The notion of swift punishment over due process has profound consequences. Herbert Richardson, a Vietnam war veteran who suffers from PTSD, faces the electric chair for a bombing that killed a young woman. Stevenson attempts to delay his execution citing his teetering psychological state and arguing the need for treatment, not incarceration. Richardson is instead made an example of, illustrated with heartbreaking clarity by actor Rob Morgan. It’s the film’s most devastating gut punch rendered with the force of a sledgehammer. What else is a black man’s execution if not a state-sanctioned lynching?

Just Mercy never explains why Stevenson is in this fight nor probes why he cares so deeply. The film shows how impossible it is for him not to care. By extension, how can we feign indifference when the law coerces testimony, forgoes evidence and absolves itself of any moral obligation to the truth? McMillian’s case becomes a bigger battle than either character realizes, because it’s not Stevenson or McMillian who needs redeeming – it’s the system.

The same guard who harassed Stevenson will later show compassion toward McMillian and his family. It’s a small gesture, but one true to Destin Cretton’s strengths as a humanist storyteller. The Short Term 12 director believes in places shaping people and vice versa. Most of all, Cretton believes in the stubbornness of humanity, that while we can learn prejudices, we can unlearn them and embrace compassion; that we are capable of cruelty, and mercy. Behind the two nonetheless lies a human heart. McMillian may have lost faith in the system, but through Stevenson, he regains his faith in people.

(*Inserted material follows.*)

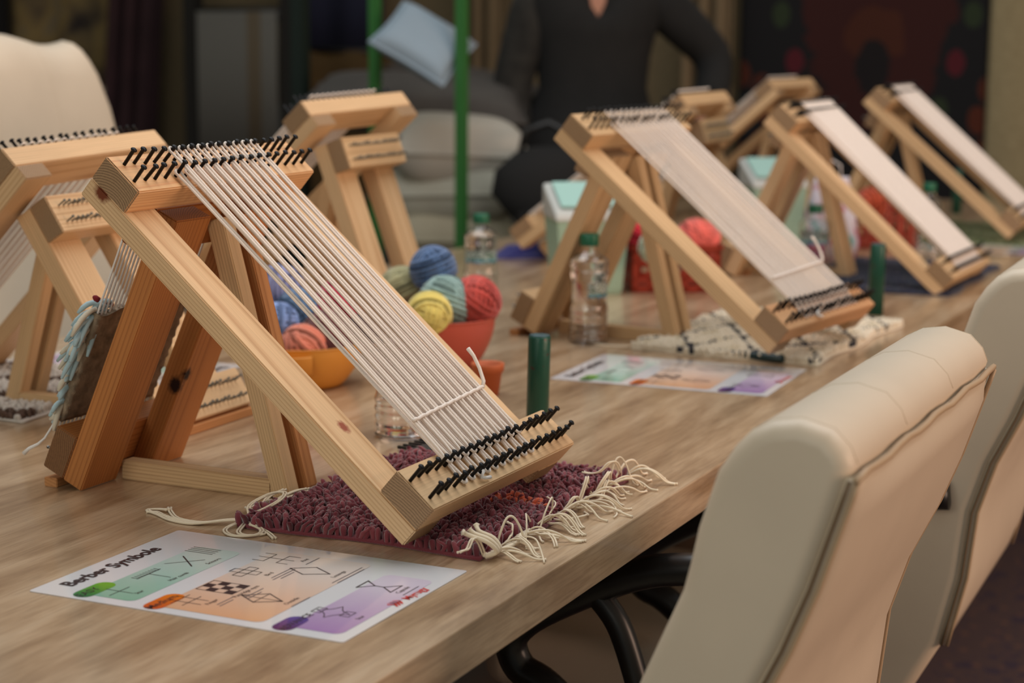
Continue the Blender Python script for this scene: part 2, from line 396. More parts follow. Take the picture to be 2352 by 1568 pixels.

There is an aching sadness in how long the real-life Stevenson has had to keep up this fight, which in some ways feels like a losing battle. The film ends with a shocking note, that 1 in 9 executions were found to be innocent. By some miracle, Stevenson continues to practice law today, doing so not in spite of a broken system, but out of pure empathy for the poor, the underprivileged, and misrepresented. “The opposite of poverty isn’t wealth,” Stevenson says in his iconic proverb. “The opposite of poverty is justice.”

McMillian was that 1 in 9, and there is something so indisputably rousing about his watershed victory. His exoneration signaled something in Alabama’s death row that hadn’t existed prior: hope. Even the smallest victories are tremendously felt, and right now, we could all use a win.